Wednesday, February 19, 2014

What You Need to Know about the Children's Online Privacy Protection Act (COPPA)

Online privacy and information security are areas of ever-increasing concern for the Federal Trade Commission, state and federal prosecutors, plaintiff's lawyers, and consumer advocates.  There are now a smattering of laws and regulations that operators of websites, applications, and advertisers must comply with relating to these issues.  Anyone who (a) operates a website designed for kids or (b) operates a website geared to a general audience but who is aware that it is collecting information from someone under 13 should understand and comply with the Children's Online Privacy Protection Act, the FTC's rules, and the FTC's guidance.  
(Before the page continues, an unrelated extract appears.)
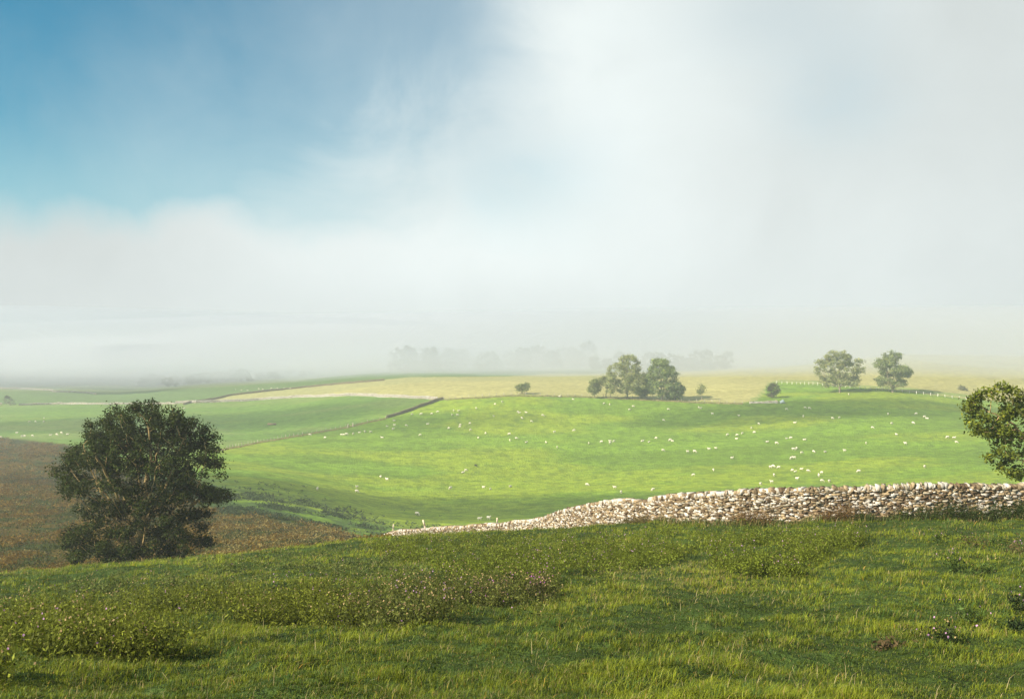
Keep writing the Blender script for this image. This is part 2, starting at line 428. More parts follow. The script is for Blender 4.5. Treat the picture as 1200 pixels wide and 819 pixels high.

The Children's Online Privacy Protection Act (COPPA) became law almost 15 years ago, but in 2013, the Federal Trade Commission's revisions to the COPPA Rule, which were intended to modernize the Rule, became effective. 

image credit: Mike Licht

What Is the Children's Online Privacy Protection Act Rule?
The COPPA Rule requires operators of websites or online services directed to children under 13 years of age (and operators of other websites or online services that have actual knowledge that they are collecting personal information online from a child under 13 years of age, even if not by design) to provide notice to parents and obtain verifiable parental consent prior to collecting, using, or disclosing personal information from children under 13 years of age. The Rule also requires operators to keep secure the information they collect from children, and prohibits them from requiring the disclosure of more personal information than is reasonably necessary.
What Revisions Took Effect in 2013?
The lengthy 2013 revisions were designed to achieve the following:
  • Modify the definition of "operator" to make clear that the Rule covers an operator of a child-directed site or service where it integrates outside services, such as plugins or advertising networks, that collect personal information from its visitors;
  • Modify the definition of "Web site or online service directed to children" to clarify that the Rule covers a plug-in or ad network when it has actual knowledge that it is collecting personal information through a child-directed Web site or online service;
  • Modify the definition of "Web site or online service directed to children" to allow a subset of child-directed sites and services to differentiate among users, and requiring notice and parental consent only for users who self-identify as under age 13;
  • Modify the definition of "personal information" to include geolocation information and persistent identifiers that can be used to recognize a user over time and across different Web sites or online services;
  • Modify the definition of "support for internal operations" to expand the list of defined activities;
  • Streamline and clarify the direct parental notice requirements to ensure that key information is presented to parents in a succinct ‘‘just-in-time’’ notice;
  • Expand the non-exhaustive list of acceptable methods for obtaining prior verifiable parental consent;
  • Create three new exceptions to the Rule’s notice and consent requirements;
  • Strengthen data security protections by requiring operators to take reasonable steps to release children’s personal information only to third parties who are capable of maintaining the confidentiality, security, and integrity of the information;
  • Require reasonable data retention and deletion procedures;
  • Strengthen the FTC’s oversight of self-regulatory "safe harbor" programs; and
  • Institute voluntary pre-approval mechanisms for new consent methods and for activities that support the internal operations of a Web site or online service.